Upgrade Debian 10 Buster to Debian 11 Bullseye From Command Line

Upgrade Debian 10 Buster to Debian 11 Bullseye From Command Line,Debian 11, codenamed Bullseye, was released on August 14, 2021. This tutorial is going to show you how to upgrade Debian 10 to Debian 11 from the command line. You can follow this tutorial on a Debian 10 desktop, or Debian 10 server. As with every Debian release, Debian 11 will be supported for 5 years. The codename “Bullseye” is named after the toy horse in the Toy Story movie.

Upgrade Debian 10 Buster to Debian 11 Bullseye From Command Line

Recommendations Before the Upgrade

If you installed the proprietary Nvidia driver on Debian 10 desktop, I recommend removing it before the upgrade because the Nvidia driver caused package conflict when I attempted to upgrade Debian buster to bullseye.

sudo apt remove *nvidia*

Before doing the upgrade, you can make a backup of your computer using Clonezilla. If the upgrade fails, you can easily restore your OS. Everything on your OS including software and files will be intact.

If you are trying to upgrade a Debian VPS (Virtual Private Server), you can use your hosting provider’s snapshot functionality to create a snapshot of your server.

If you are using a laptop, please connect your power source.

Keep Your SSH Session Alive

If you use SSH to log into your Debian server, it’s a good idea to keep your OpenSSH session alive by using the screen utility. Install screen on the Debian 10 server:

sudo apt install screen

Then start screen:


Upon the first launch, you will see an introduction text, simply press Enter to end. Then you will be able to run commands as usual.

It’s also recommended to add the following line at the bottom of the /etc/ssh/sshd_config file on your server to keep your SSH session alive.

ClientAliveInterval 60

Save and close the file. Then restart SSH daemon.

sudo systemctl restart ssh

Upgrade Debian 10 Bullseye to Debian 11 Bullseye Using Command Line

You can use the command line to upgrade Debian desktop or a headless server. To upgrade to Debian 11, switch to root user with the following command. You will need to enter the root user’s password.

su -

If you have a sudo user, you can also switch to root by using the following command. You will need to enter the sudo user’s password.

sudo su -

Then update existing software using the following two commands.

apt update

apt upgrade

If a new kernel is installed when running the above command, then you need to reboot the system in order to continue the upgrade process. To reboot Debian, run the following command. (Remember to switch to root user again after the reboot.)

shutdown -r now

Next, we need to edit the sources.list file with a command-line text editor such as Nano.

nano /etc/apt/sources.list

Change all instances of buster to bullseye. If you don’t like changing it one by one, then you can exit out of Nano text editor (Press Ctrl+X) and run the following command for batch replacement.

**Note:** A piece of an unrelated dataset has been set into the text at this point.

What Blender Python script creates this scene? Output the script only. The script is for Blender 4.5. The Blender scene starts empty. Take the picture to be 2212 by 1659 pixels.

sed -i 's/buster/bullseye/g' /etc/apt/sources.list

The security suite is now named bullseye-security , so run the following command to replace the old suite name.

sudo sed -i 's/debian-security bullseye\/updates/debian-security bullseye-security/g' /etc/apt/sources.list

Then we need to disable third-party repositories with the following command, which will add a # character at the beginning of line for every .list file in /etc/apt/sources.list.d/ directory.

sed -i 's/^/#/' /etc/apt/sources.list.d/*.list

Next, update software sources and upgrade software to the latest version available in the bullseye repository. This step is called minimal upgrade.

apt update

apt upgrade

If the apt-listchanges shows up during the upgrade, you can press the Q key to return to the main screen.

When upgrading packages, you will be asked if you want to restart services without asking. If you want to manually restart services, choose No. This tutorial selects Yes, because my Debian box doesn’t have a service that needs to be accessed by the public.

You will also likely to be asked if you want to install new version of configuration files. I always choose No (Just press Enter) to be on the safe side. (The new configuration file will be saved with the same file name but with the .ucf-dist or .dpkg-dist extension, which you can examine after the upgrade.)

Once minimal upgrade is finished, run the following command to begin full upgrade.

apt dist-upgrade

Now you can remove obsolete/unneeded software packages from your Debian system.

apt autoremove

apt clean

Finally, reboot the system.

shutdown -r now

Check your Debian version.

lsb_release -a

You should see the following text.

No LSB modules are available.
Distributor ID: Debian
Description:    Debian GNU/Linux 11 (bullseye)
Release:        11
Codename:       bullseye

Congrates! You have successfully upgraded to Debian 11 Bullseye.

Next Step

I hope this tutorial helped you upgrade Debian 10 to Debian 11. You can also attend a Debian release party to celebrate it! As always, hope you found this post useful.